En nuestro firmamento brillan miríadas de estrellas, pero muchas de
ellas sabemos que ya han muerto y hasta nosotros solo llega su fantasma.
Lo mismo sucede con las obras de arte, con la particularidad de que
incluso las muertas y fantasmagóricas permiten a los buenos marineros
navegar por el mar de la existencia.
Félix de Azúa, Las catacumbas y el firmamento de Walter Benjamin, El País, 22/01/2014
Breve biografía
Walter Benjamin nació en Berlín en 1892, en cuya universidad estudió, así como en las de Friburgo y Berna, donde se doctoró con una tesis sobre el romanticismo alemán.
A su vuelta a Berlín y una vez truncada su carrera académica, trabajó como crítico literario y traductor. Influido por Bloch y Luckács, asumió posturas marxistas.
Desde 1933 vivió exiliado en París, adonde se había mudado ante el empuje del nazismo en Alemania. Huyó de la ciudad a mediados de junio de 1940.
Se trasladó a España con idea de embarcar hacia EE UU. En Portbou, se suicidó con morfina.
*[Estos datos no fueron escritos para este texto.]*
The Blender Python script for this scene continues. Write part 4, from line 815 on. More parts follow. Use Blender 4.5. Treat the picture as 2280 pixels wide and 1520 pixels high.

Un monumento recuerda su paso por la localidad gerundense.
La primera parte de la Obra de los pasajes es el séptimo de los 11 volúmenes de las obras completas, cuya edición está llevando a cabo Abada a partir de la publicada en Alemania por la prestigiosa Suhrkamp Verlag, en edición de Rolf Tiedemann y Hermann Schweppenhäuser (con la colaboración de Theodor W. Adorno y Gerhom Scholem).